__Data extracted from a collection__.
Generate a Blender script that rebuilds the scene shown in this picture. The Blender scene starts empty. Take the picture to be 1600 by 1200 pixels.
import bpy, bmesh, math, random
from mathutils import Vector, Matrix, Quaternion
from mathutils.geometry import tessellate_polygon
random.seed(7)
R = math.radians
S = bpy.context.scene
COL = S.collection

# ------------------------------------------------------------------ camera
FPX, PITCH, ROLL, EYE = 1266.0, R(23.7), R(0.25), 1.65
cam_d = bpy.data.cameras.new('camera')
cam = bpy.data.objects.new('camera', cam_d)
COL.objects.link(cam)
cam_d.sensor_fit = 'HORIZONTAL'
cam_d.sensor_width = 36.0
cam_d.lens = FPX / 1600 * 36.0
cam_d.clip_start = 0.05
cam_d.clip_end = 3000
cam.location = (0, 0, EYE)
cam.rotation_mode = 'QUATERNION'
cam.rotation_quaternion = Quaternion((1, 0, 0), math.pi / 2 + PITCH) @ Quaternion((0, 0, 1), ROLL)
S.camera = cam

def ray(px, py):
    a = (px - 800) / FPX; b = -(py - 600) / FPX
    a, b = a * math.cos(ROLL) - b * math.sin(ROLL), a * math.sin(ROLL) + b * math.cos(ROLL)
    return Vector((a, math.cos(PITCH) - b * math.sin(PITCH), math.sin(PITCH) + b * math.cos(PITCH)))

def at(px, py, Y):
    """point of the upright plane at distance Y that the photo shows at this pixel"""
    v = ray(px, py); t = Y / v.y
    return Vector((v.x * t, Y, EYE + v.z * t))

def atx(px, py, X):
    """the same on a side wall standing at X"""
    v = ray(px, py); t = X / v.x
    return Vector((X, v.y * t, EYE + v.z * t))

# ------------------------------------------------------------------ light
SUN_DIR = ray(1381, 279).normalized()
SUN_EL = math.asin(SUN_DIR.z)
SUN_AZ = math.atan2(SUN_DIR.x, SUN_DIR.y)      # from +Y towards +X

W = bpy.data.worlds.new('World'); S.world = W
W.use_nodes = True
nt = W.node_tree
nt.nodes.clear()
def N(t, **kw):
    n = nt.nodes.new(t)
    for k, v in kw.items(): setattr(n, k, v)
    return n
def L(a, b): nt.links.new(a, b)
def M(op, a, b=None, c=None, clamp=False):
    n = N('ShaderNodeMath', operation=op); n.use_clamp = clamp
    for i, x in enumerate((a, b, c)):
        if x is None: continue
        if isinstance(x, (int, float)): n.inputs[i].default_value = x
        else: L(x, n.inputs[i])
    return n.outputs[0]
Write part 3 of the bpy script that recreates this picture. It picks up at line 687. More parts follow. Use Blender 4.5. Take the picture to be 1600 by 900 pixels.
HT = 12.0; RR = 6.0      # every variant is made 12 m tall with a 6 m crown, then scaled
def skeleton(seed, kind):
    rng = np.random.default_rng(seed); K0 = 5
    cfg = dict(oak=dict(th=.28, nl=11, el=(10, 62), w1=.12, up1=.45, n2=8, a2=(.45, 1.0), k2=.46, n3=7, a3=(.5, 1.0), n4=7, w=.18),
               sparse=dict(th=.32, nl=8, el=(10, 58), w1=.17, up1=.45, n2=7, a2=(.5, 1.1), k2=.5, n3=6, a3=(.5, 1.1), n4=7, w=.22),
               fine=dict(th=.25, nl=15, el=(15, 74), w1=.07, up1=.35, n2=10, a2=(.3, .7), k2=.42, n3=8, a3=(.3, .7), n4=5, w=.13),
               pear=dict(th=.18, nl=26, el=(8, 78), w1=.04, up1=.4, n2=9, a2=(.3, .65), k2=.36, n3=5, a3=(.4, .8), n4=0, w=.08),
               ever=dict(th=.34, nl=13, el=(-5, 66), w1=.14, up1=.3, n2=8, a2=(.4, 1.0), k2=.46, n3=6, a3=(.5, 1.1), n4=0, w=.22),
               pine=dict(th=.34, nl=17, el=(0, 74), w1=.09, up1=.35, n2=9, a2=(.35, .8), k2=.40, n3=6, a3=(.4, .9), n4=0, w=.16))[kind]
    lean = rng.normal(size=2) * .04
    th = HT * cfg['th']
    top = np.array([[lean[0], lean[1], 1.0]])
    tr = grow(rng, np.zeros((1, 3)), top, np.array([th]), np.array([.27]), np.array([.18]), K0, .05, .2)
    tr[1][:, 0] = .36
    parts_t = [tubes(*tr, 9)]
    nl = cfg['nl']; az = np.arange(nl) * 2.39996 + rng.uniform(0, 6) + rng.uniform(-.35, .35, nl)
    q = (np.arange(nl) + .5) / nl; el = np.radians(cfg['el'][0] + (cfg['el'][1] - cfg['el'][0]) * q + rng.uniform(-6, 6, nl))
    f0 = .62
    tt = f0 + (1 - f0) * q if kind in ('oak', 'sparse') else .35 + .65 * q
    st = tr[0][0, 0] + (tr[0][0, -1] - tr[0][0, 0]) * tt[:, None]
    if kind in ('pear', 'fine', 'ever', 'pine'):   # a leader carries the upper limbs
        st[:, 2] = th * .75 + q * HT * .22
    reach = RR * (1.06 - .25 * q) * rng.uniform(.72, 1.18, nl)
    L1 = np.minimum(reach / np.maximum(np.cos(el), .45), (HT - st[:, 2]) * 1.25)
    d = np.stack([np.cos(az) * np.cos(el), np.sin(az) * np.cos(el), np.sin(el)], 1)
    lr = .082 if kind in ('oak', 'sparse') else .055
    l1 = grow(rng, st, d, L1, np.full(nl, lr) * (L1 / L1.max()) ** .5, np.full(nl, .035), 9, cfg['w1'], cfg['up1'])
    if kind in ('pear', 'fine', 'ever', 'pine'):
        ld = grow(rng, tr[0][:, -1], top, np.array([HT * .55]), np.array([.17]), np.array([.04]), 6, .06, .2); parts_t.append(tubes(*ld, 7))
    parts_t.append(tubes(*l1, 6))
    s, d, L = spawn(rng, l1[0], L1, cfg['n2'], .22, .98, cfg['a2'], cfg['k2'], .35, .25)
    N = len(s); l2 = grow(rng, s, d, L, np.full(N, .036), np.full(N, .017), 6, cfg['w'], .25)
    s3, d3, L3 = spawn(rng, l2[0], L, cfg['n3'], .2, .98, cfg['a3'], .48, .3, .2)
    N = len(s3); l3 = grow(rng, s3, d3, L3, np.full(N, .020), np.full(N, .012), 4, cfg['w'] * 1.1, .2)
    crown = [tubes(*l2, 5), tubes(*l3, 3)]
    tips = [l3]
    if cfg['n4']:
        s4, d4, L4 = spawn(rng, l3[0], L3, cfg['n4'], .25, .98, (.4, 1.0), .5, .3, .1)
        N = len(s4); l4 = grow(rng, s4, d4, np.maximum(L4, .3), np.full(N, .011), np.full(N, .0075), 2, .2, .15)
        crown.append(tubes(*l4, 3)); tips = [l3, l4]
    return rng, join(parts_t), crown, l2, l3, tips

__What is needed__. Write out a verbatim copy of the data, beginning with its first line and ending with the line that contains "return Vector((v.x *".

__Exercise response__.
Generate a Blender script that rebuilds the scene shown in this picture. The Blender scene starts empty. Take the picture to be 1600 by 1200 pixels.
import bpy, bmesh, math, random
from mathutils import Vector, Matrix, Quaternion
from mathutils.geometry import tessellate_polygon
random.seed(7)
R = math.radians
S = bpy.context.scene
COL = S.collection

# ------------------------------------------------------------------ camera
FPX, PITCH, ROLL, EYE = 1266.0, R(23.7), R(0.25), 1.65
cam_d = bpy.data.cameras.new('camera')
cam = bpy.data.objects.new('camera', cam_d)
COL.objects.link(cam)
cam_d.sensor_fit = 'HORIZONTAL'
cam_d.sensor_width = 36.0
cam_d.lens = FPX / 1600 * 36.0
cam_d.clip_start = 0.05
cam_d.clip_end = 3000
cam.location = (0, 0, EYE)
cam.rotation_mode = 'QUATERNION'
cam.rotation_quaternion = Quaternion((1, 0, 0), math.pi / 2 + PITCH) @ Quaternion((0, 0, 1), ROLL)
S.camera = cam

def ray(px, py):
    a = (px - 800) / FPX; b = -(py - 600) / FPX
    a, b = a * math.cos(ROLL) - b * math.sin(ROLL), a * math.sin(ROLL) + b * math.cos(ROLL)
    return Vector((a, math.cos(PITCH) - b * math.sin(PITCH), math.sin(PITCH) + b * math.cos(PITCH)))

def at(px, py, Y):
    """point of the upright plane at distance Y that the photo shows at this pixel"""
    v = ray(px, py); t = Y / v.y
    return Vector((v.x * t, Y, EYE + v.z * t))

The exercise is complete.